Home Front Watch It Die
- Format
12 Inch
Black
£20.00
‘They say the sky is the limit, Take a running start before you leap, It’s their world, we live in it, Spread your wings with chains clamped to your feet, It’s the way it is, until the day you die’ (Kiss The Sky)
As you survey the rather bleak state of the world, hope can seem like a luxury that we can ill-afford. Yet, it is essential to ensuring that our values are not subsumed amid the waves of socio-economic atomisation and the self-serving antics of political grifters. Hope is the spark that ensures that resistance can ignite.
And the importance of recognising this dynamic is at the very heart of Home Front’s third album, and follow-up to 2021’s Think Of The Lie and 2023’s Games Of Power. The Edmonton band have always been musical magpies of rare invention. The duo, who expand to an uproarious full band in the live setting, continue to meld the combative energy of the hardcore with the dark melodicism of post-punk and the sheer danceability of synth-pop with an uplifting abandon.
Amid the warmly pulsing synths, glistening shards of guitar, crisp percussion, and even rollicking piano, flares of Echo And The Bunnymen and The Eurythmics via New Order are imbued with a forceful punk velocity. And Watch It Die finds Home Front in their most assured form yet, marshalling these influences with an ever more deftly organic touch. They sweep from the anthemic drama of the title track to the raucous Oi!-fuelled For The Children (Fuck All), and then from the insidiously catchy Kiss The Sky to the bristling dark wave of Young Offender, with an exuberant yet seamless relish.

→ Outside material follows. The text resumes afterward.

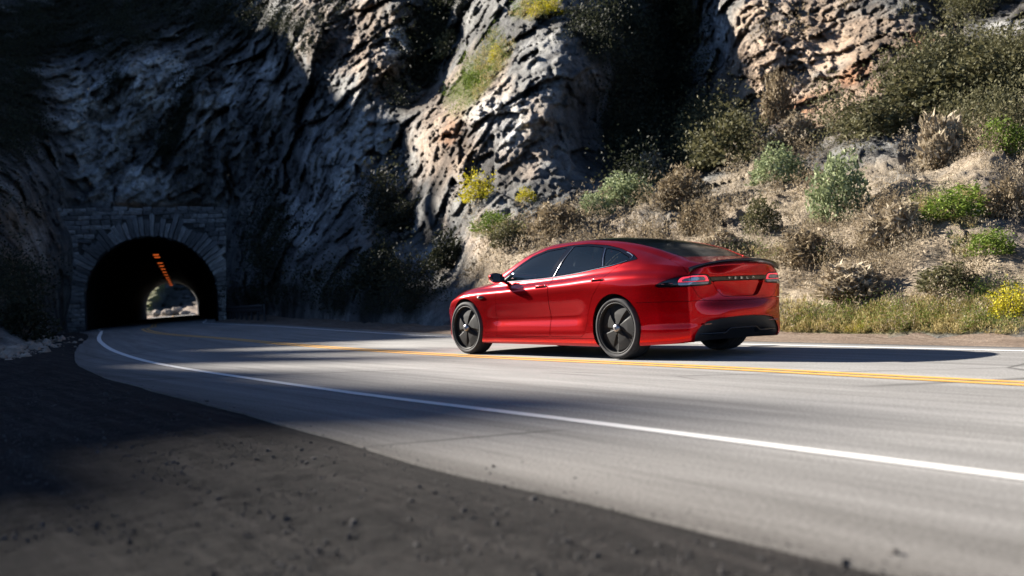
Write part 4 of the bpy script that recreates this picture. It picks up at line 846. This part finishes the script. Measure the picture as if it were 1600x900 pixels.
# tail lamp, lid, bumper in wrap-round coordinates (s, z)
LMP = rnd([(4.475, .815), (4.60, .868), (4.74, .908), (4.90, .930), (5.06, .928), (5.10, .905), (5.145, .815), (5.00, .803), (4.80, .797), (4.56, .798)], .02)
istail = lambda D_: (D_[:, 0] > 4.3)
lampP, skin = split(skin, lambda D_: np.where(istail(D_), poly_sdf(SZ(D_), LMP), -1))
INN = rnd([(4.745, .812), (4.745, .868), (4.775, .906), (4.90, .918), (5.05, .917), (5.083, .897), (5.110, .828), (5.108, .815)], .018)
INN2 = rnd([(4.785, .856), (4.785, .872), (4.815, .893), (4.90, .899), (5.035, .898), (5.055, .884), (5.070, .859)], .01)
LOWC = [(4.70, .80), (4.70, .846), (5.2, .846), (5.2, .80)]
_, lampP = split(lampP, lambda D_: .0022 - np.abs(D_[:, 6] - 4.868 - .10 * (.93 - D_[:, 2])))
inner, lampdark = split(lampP, lambda D_: poly_sdf(SZ(D_), INN)); lowc, red1 = split(inner, lambda D_: poly_sdf(SZ(D_), LOWC)); dark2, redc = split(red1, lambda D_: poly_sdf(SZ(D_), INN2))
TIPR = rnd([(4.55, .828), (4.57, .845), (4.70, .848), (4.70, .830)], .005)
tipred, lampdark = split(lampdark, lambda D_: poly_sdf(SZ(D_), TIPR))
for s in (1, -1):
    lampo = panel('tail_lamp', lampdark, M['blk'], side=s, lift=-.002)[0]
    for n, p, mt in (('light_bar', redc, 'lamp_red'), ('lens', lowc, 'lamp_clear'), ('lens', dark2, 'lamp_clear'), ('side_marker', tipred, 'refl')):
        for o in panel(n, p, M[mt], side=s, lift=-.003, parent=lampo): pass
# bumper/diffuser
DIFF = [(5.80, .455), (5.45, .450), (5.20, .435), (5.03, .410), (4.955, .355), (4.90, .27), (4.86, .05), (5.8, .05)]
diffP, skin = split(skin, lambda D_: np.where(istail(D_), poly_sdf(SZ(D_), rnd(DIFF, .03)), -1))
panel('rear_diffuser', diffP, M['satin'], mirror_merge=True, lift=-.014)
LID = rnd([(4.868, .82), (4.868, 1.5), (5.9, 1.5), (5.9, .622), (5.25, .628), (5.03, .640), (4.95, .69), (4.885, .80)], .03)
fr_lid = lambda D_: np.where(D_[:, 6] > 4.845 - .0, poly_sdf(SZ(D_), LID), -1)
topdeck = lambda D_: np.minimum(D_[:, 0] - 4.56 + .06 * (D_[:, 1] / .55)**2, np.interp(D_[:, 0], [4.5, 4.7, 4.85, 5.0], [.665, .72, .745, .745]) - D_[:, 1])
lidP, skin = split(skin, lambda D_: np.where(D_[:, 6] > 4.846, poly_sdf(SZ(D_), LID), np.where(D_[:, 2] > .93, topdeck(D_), -1)))
POCK = rnd([(5.135, .846), (5.21, .74), (5.275, .682), (5.33, .672), (5.9, .668), (5.9, .846)], .02); BAR = [(5.085, .850), (5.085, .896), (5.9, .896), (5.9, .850)]
# the trunk lid's pocket for the plate is set in
pockP, lidP = split(lidP, lambda D_: np.where(D_[:, 6] > 4.9, poly_sdf(SZ(D_), POCK), -1)); barP, lidP = split(lidP, lambda D_: np.where(D_[:, 6] > 4.9, poly_sdf(SZ(D_), BAR), -1))
lid = panel('trunk_lid', lidP, M['red'], mirror_merge=True)[0]
panel('plate_recess', pockP, M['red'], mirror_merge=True, lift=-.028, thick=-.03, parent=lid); bar = panel('trim_bar', barP, M['blk'], mirror_merge=True, lift=.004, parent=car)[0]
# front and rear bumpers, wings, quarter panels, bonnet, sills
bump_r, skin = split(skin, lambda D_: np.where((D_[:, 6] > 4.22), np.minimum(.640 - D_[:, 2], D_[:, 6] - 4.22 - .0), -1))
panel('rear_bumper', bump_r, M['red'], mirror_merge=True)
bonnet, skin = split(skin, lambda D_: np.minimum(np.minimum(1.43 + .10 * (D_[:, 1] / .7)**2 - D_[:, 0], np.interp(D_[:, 0], [.1, .5, .93, 1.5], [.50, .66, .74, .78]) - np.abs(D_[:, 1])), np.minimum(D_[:, 0] - .22, D_[:, 2] - .6)))
panel('bonnet', bonnet, M['red'], mirror_merge=True)
fb, skin = split(skin, lambda D_: np.minimum(np.interp(D_[:, 2], [.1, .45, .62, .75], [.60, .56, .50, .24]) - D_[:, 0], .745 - D_[:, 2]))
panel('front_bumper', fb, M['red'], mirror_merge=True)
sill, skin = split(skin, lambda D_: np.where(D_[:, 1] > .6, np.minimum(np.minimum(.232 - D_[:, 2], D_[:, 0] - 1.15), 3.75 - D_[:, 0]), -1))
panel('side_sill', sill, M['red'])
wing, quarter = split(skin, lambda D_: 2.2 - D_[:, 0])
panel('front_wing', wing, M['red']); panel('rear_quarter_panel', quarter, M['red'])
# black inner shell behind the gaps (with wheel openings)
sh = [(DATA, Fall)]
FsN = np.concatenate([F_side, F_sh, F_tail, F_nose]); dsh, fsh = cut(DATA, FsN, np.where(DATA[:, 6] < 4.8, np.minimum(circ(DATA, AXF, AZ, AR + .004), circ(DATA, AXR, AZ, AR + .004)), 1.0))
panel('inner_shell', [(dsh, fsh)], M['under'], lift=-.030, thick=0)
dr, fr2 = cut(DATA, np.concatenate([F_roof, F_cant, F_green]), np.maximum(1.46 - DATA[:, 0], DATA[:, 0] - 4.62)); panel('cowl_and_deck_shell', [(dr, fr2)], M['under'], lift=-.03, thick=0)
# lid letters, drawn as flat raised bars
def letters():
    bm = bmesh.new(); H = .021; bar_ = lambda cx, cz, w, h: add_box(bm, (0, cx, cz), (.004, w, h))
    y0, st_ = -.205, .1025
    c = y0; bar_(c, H * .42, .030, .0050); bar_(c, -H * .12, .0055, H * .72)                                   # T
    c += st_; [bar_(c, k * H * .43, .028, .0046) for k in (-1, 0, 1)]                                         # E
    c += st_; [bar_(c, k * H * .43, .028, .0046) for k in (-1, 0, 1)]; bar_(c - .0115, H * .21, .005, H * .42); bar_(c + .0115, -H * .21, .005, H * .42)   # S
    c += st_; bar_(c - .0115, 0, .0055, H); bar_(c, -H * .43, .028, .0046)                                    # L
    c += st_; bar_(c, H * .43, .028, .0046); bar_(c - .0115, -H * .15, .005, H * .62); bar_(c + .0115, -H * .15, .005, H * .62)     # A
    return bm
lt = bm_obj('lettering', letters(), M['letters'], bar); lt.location = (float(XTAIL(0)) - .045 - MIDX, 0, .874)
# spoiler lip, thin swept blade on the lid edge
ya = np.linspace(-.76, .76, 61); sp = []
for y in ya:
    q = abs(y) / .76; z0 = 1.062 - .062 * q**2.2; x0 = XTAIL(y) - .20 * (1 - q**4) * 1.0; xe = XTAIL(y) + .045 * (1 - q**4); zt = z0 + .022 * (1 - q**5)
    sp.append([(x0, y, z0 + .001), (x0 + (xe - x0) * .6, y, zt - .004), (xe - .012, y, zt + .004), (xe, y, zt), (xe - .010, y, zt - .022), (x0 + (xe - x0) * .65, y, zt - .048), (x0, y, z0 - .02)])
sp = cs(np.array(sp)); np_mesh('spoiler', sp.reshape(-1, 3), grid_faces(61, 7, wrap=True), M['blk'], lid)
# diffuser fins, lower valance, reflectors, side lips
vy = np.linspace(-.70, .70, 41); vp = []
for y in vy:
    q = abs(y) / .70; zt = .325 - .045 * float(smooth(.30, .42, q)) ; x = XTAIL(y) - .045
    vp.append([(x - .10, y, zt - .045), (x + .004, y, zt - .012), (x + .010, y, zt), (x - .01, y, zt + .006), (x - .08, y, zt + .004)])
np_mesh('diffuser_lip', cs(np.array(vp)).reshape(-1, 3), grid_faces(41, 5, wrap=True), M['blk'], car)
for s in (1, -1):
    bm = bmesh.new(); add_box(bm, (float(XTAIL(.52)) - .022 - MIDX, -s * .54, .382), (.012, .17, .016), Matrix.Rotation(s * .18, 3, 'Z'), bev=.003); bm_obj('reflector', bm, M['refl'], car)
# floor and wheel wells
bm = bmesh.new(); add_box(bm, (2.42 - MIDX, 0, .22), (2.1, 1.72, .10)); add_box(bm, (4.44 - MIDX, 0, .25), (.36, 1.5, .12)); add_box(bm, (.45 - MIDX, 0, .25), (.25, 1.2, .12)); add_box(bm, (2.41 - MIDX, 0, .30), (3.9, .9, .22)); bm_obj('floor_pan', bm, M['under'], car)
for ax in (AXF, AXR):
    for s in (1, -1):
        a = np.linspace(-.30, np.pi + .30, 30); ri = []
        for y in (.955, .60): ri.append(np.c_[ax + (AR + .004) * np.cos(a), np.full(30, s * (y if y < .9 else (.905 if ax == AXF else .925))), AZ + (AR + .004) * np.sin(a)])
        W_ = cs(np.array(ri)).reshape(-1, 3); np_mesh('wheel_well', W_, grid_faces(2, 30), M['under'], car)
        aa = np.linspace(-.30, np.pi + .30, 40)                     # thin dark arch lip
        lipo = np.array([[(ax + r_ * math.cos(t), s * y_, AZ + r_ * math.sin(t)) for t in aa] for r_, y_ in ((AR + .002, .945), (AR - .012, .940), (AR - .012, .90))])
# interior: seats, dash, rear bench, wheel
def seat(x, y):
    e = bmesh.new(); add_box(e, (x - MIDX, -y, .56), (.52, .50, .16), bev=.05); add_box(e, (x + .30 - MIDX, -y, .84), (.13, .48, .56), Matrix.Rotation(.28, 3, 'Y'), bev=.05); add_box(e, (x + .41 - MIDX, -y, 1.17), (.09, .26, .17), Matrix.Rotation(.2, 3, 'Y'), bev=.03); return bm_obj('front_seat', e, M['seat'], car, True)
seat(2.30, .38); seat(2.30, -.38)
bm = bmesh.new(); add_box(bm, (3.30 - MIDX, 0, .56), (.5, 1.3, .16), bev=.05); add_box(bm, (3.62 - MIDX, 0, .84), (.14, 1.3, .55), Matrix.Rotation(.35, 3, 'Y'), bev=.05)
for y in (-.4, 0, .4): add_box(bm, (3.74 - MIDX, y, 1.13), (.08, .24, .12), Matrix.Rotation(.35, 3, 'Y'), bev=.03)
bm_obj('rear_bench', bm, M['seat'], car, True)
bm = bmesh.new(); add_box(bm, (1.62 - MIDX, 0, .83), (.45, 1.45, .18), bev=.05); add_box(bm, (2.6 - MIDX, 0, .40), (2.4, 1.5, .10)); add_box(bm, (4.15 - MIDX, 0, .96), (.8, 1.2, .04)); bm_obj('dashboard', bm, M['seat'], car, True)
bm = bmesh.new(); 
Mx = Matrix.Translation((1.98 - MIDX, -.38, .88)) @ Matrix.Rotation(R(68), 4, 'Y')
rg = [[bm.verts.new(Mx @ Vector(((.18 + .014 * math.cos(b_)) * math.cos(a), (.18 + .014 * math.cos(b_)) * math.sin(a), .014 * math.sin(b_)))) for b_ in np.linspace(0, 2*np.pi, 7)[:-1]] for a in np.linspace(0, 2*np.pi, 29)[:-1]]
for i in range(28):
    for j in range(6): bm.faces.new((rg[i][j], rg[(i+1) % 28][j], rg[(i+1) % 28][(j+1) % 6], rg[i][(j+1) % 6]))
bm_obj('steering_wheel', bm, M['seat'], car, True)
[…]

The theme of hope that permeates the album though should not be misconstrued for blind optimism. Home Front are very clear eyed about the world that confronts us, one rooted in military violence, the myth of meritocracy, and the criminalisation of poverty. But, it does recognise that the antidote can only be found in ourselves through the bonds of collective action, community, and friendship: ‘Never think that you need to be alone’ (Light Sleeper). The glimmering shoegaze of closer Empire leaves us with the thought that even the most entrenched system ultimately devours itself, but someone does need to be around to deliver the toppling touch.